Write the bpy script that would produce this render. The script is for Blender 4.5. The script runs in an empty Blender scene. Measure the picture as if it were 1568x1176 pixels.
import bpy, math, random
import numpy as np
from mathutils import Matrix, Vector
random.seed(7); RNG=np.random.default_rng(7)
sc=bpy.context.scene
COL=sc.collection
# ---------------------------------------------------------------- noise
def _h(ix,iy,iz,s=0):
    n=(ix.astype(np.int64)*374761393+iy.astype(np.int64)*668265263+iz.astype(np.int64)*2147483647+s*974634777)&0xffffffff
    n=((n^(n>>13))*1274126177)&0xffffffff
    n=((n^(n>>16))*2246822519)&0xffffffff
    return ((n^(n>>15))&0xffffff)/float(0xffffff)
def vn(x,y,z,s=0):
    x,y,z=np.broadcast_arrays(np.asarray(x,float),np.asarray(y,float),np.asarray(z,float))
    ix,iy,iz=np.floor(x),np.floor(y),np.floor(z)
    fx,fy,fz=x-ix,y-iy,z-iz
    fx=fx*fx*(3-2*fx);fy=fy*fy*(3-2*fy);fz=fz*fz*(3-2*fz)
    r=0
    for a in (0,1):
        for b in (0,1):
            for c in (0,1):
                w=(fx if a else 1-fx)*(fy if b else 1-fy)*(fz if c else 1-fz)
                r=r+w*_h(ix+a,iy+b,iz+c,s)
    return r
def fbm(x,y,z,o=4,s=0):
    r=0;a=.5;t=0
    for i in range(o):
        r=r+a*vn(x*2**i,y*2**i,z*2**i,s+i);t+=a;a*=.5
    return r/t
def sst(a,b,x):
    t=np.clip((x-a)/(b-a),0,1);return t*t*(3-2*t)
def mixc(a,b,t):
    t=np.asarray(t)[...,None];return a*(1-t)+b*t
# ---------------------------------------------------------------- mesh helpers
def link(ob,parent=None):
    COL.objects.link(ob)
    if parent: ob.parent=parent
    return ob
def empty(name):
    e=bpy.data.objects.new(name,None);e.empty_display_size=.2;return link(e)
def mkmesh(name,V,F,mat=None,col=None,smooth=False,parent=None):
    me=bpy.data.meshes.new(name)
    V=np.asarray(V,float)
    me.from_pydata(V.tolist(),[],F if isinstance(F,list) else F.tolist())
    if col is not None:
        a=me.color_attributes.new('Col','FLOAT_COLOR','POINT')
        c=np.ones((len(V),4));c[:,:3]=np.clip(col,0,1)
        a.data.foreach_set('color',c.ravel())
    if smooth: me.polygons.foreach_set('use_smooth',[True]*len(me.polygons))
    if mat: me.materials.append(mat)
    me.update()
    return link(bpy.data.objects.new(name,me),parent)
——
Exercise »
Word for word, write out the data.

Output for this exercise »
Write the bpy script that would produce this render. The script is for Blender 4.5. The script runs in an empty Blender scene. Measure the picture as if it were 1568x1176 pixels.
import bpy, math, random
import numpy as np
from mathutils import Matrix, Vector
random.seed(7); RNG=np.random.default_rng(7)
sc=bpy.context.scene
COL=sc.collection
# ---------------------------------------------------------------- noise
def _h(ix,iy,iz,s=0):
    n=(ix.astype(np.int64)*374761393+iy.astype(np.int64)*668265263+iz.astype(np.int64)*2147483647+s*974634777)&0xffffffff
    n=((n^(n>>13))*1274126177)&0xffffffff
    n=((n^(n>>16))*2246822519)&0xffffffff
    return ((n^(n>>15))&0xffffff)/float(0xffffff)
def vn(x,y,z,s=0):
    x,y,z=np.broadcast_arrays(np.asarray(x,float),np.asarray(y,float),np.asarray(z,float))
    ix,iy,iz=np.floor(x),np.floor(y),np.floor(z)
    fx,fy,fz=x-ix,y-iy,z-iz
    fx=fx*fx*(3-2*fx);fy=fy*fy*(3-2*fy);fz=fz*fz*(3-2*fz)
    r=0
    for a in (0,1):
        for b in (0,1):
            for c in (0,1):
                w=(fx if a else 1-fx)*(fy if b else 1-fy)*(fz if c else 1-fz)
                r=r+w*_h(ix+a,iy+b,iz+c,s)
    return r
def fbm(x,y,z,o=4,s=0):
    r=0;a=.5;t=0
    for i in range(o):
        r=r+a*vn(x*2**i,y*2**i,z*2**i,s+i);t+=a;a*=.5
    return r/t
def sst(a,b,x):
    t=np.clip((x-a)/(b-a),0,1);return t*t*(3-2*t)
def mixc(a,b,t):
    t=np.asarray(t)[...,None];return a*(1-t)+b*t
# ---------------------------------------------------------------- mesh helpers
def link(ob,parent=None):
    COL.objects.link(ob)
    if parent: ob.parent=parent
    return ob
def empty(name):
    e=bpy.data.objects.new(name,None);e.empty_display_size=.2;return link(e)
def mkmesh(name,V,F,mat=None,col=None,smooth=False,parent=None):
    me=bpy.data.meshes.new(name)
    V=np.asarray(V,float)
    me.from_pydata(V.tolist(),[],F if isinstance(F,list) else F.tolist())
    if col is not None:
        a=me.color_attributes.new('Col','FLOAT_COLOR','POINT')
        c=np.ones((len(V),4));c[:,:3]=np.clip(col,0,1)
        a.data.foreach_set('color',c.ravel())
    if smooth: me.polygons.foreach_set('use_smooth',[True]*len(me.polygons))
    if mat: me.materials.append(mat)
    me.update()
    return link(bpy.data.objects.new(name,me),parent)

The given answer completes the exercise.